Please print the full listing exactly.

++++ Dataset extract ++++

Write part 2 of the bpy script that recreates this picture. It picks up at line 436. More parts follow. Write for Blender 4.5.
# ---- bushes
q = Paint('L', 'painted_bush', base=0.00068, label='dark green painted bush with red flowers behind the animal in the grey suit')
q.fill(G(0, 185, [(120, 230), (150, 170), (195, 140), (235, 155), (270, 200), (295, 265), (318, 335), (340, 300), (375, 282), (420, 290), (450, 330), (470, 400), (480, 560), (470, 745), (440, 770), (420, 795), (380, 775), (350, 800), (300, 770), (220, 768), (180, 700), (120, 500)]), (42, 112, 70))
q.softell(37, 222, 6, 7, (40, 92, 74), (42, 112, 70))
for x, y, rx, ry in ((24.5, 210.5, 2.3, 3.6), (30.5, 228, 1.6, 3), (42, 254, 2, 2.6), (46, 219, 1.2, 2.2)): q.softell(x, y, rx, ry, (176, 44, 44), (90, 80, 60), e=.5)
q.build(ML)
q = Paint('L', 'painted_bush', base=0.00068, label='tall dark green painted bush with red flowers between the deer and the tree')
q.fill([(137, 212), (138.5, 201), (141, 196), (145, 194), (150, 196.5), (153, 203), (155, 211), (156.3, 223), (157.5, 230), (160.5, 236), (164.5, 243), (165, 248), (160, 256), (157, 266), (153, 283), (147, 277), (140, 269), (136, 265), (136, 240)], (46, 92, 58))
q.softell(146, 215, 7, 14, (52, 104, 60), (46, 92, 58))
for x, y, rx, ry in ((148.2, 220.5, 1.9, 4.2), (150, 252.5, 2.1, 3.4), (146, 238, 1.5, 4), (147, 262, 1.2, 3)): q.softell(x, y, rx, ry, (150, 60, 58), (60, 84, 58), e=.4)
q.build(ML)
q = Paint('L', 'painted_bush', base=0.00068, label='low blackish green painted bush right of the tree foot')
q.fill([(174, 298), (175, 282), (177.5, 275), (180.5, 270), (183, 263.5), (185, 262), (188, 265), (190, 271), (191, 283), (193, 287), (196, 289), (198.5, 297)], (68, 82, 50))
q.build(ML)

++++

## [Output for this task]
Write part 2 of the bpy script that recreates this picture. It picks up at line 436. More parts follow. Write for Blender 4.5.
# ---- bushes
q = Paint('L', 'painted_bush', base=0.00068, label='dark green painted bush with red flowers behind the animal in the grey suit')
q.fill(G(0, 185, [(120, 230), (150, 170), (195, 140), (235, 155), (270, 200), (295, 265), (318, 335), (340, 300), (375, 282), (420, 290), (450, 330), (470, 400), (480, 560), (470, 745), (440, 770), (420, 795), (380, 775), (350, 800), (300, 770), (220, 768), (180, 700), (120, 500)]), (42, 112, 70))
q.softell(37, 222, 6, 7, (40, 92, 74), (42, 112, 70))
for x, y, rx, ry in ((24.5, 210.5, 2.3, 3.6), (30.5, 228, 1.6, 3), (42, 254, 2, 2.6), (46, 219, 1.2, 2.2)): q.softell(x, y, rx, ry, (176, 44, 44), (90, 80, 60), e=.5)
q.build(ML)
q = Paint('L', 'painted_bush', base=0.00068, label='tall dark green painted bush with red flowers between the deer and the tree')
q.fill([(137, 212), (138.5, 201), (141, 196), (145, 194), (150, 196.5), (153, 203), (155, 211), (156.3, 223), (157.5, 230), (160.5, 236), (164.5, 243), (165, 248), (160, 256), (157, 266), (153, 283), (147, 277), (140, 269), (136, 265), (136, 240)], (46, 92, 58))
q.softell(146, 215, 7, 14, (52, 104, 60), (46, 92, 58))
for x, y, rx, ry in ((148.2, 220.5, 1.9, 4.2), (150, 252.5, 2.1, 3.4), (146, 238, 1.5, 4), (147, 262, 1.2, 3)): q.softell(x, y, rx, ry, (150, 60, 58), (60, 84, 58), e=.4)
q.build(ML)
q = Paint('L', 'painted_bush', base=0.00068, label='low blackish green painted bush right of the tree foot')
q.fill([(174, 298), (175, 282), (177.5, 275), (180.5, 270), (183, 263.5), (185, 262), (188, 265), (190, 271), (191, 283), (193, 287), (196, 289), (198.5, 297)], (68, 82, 50))
q.build(ML)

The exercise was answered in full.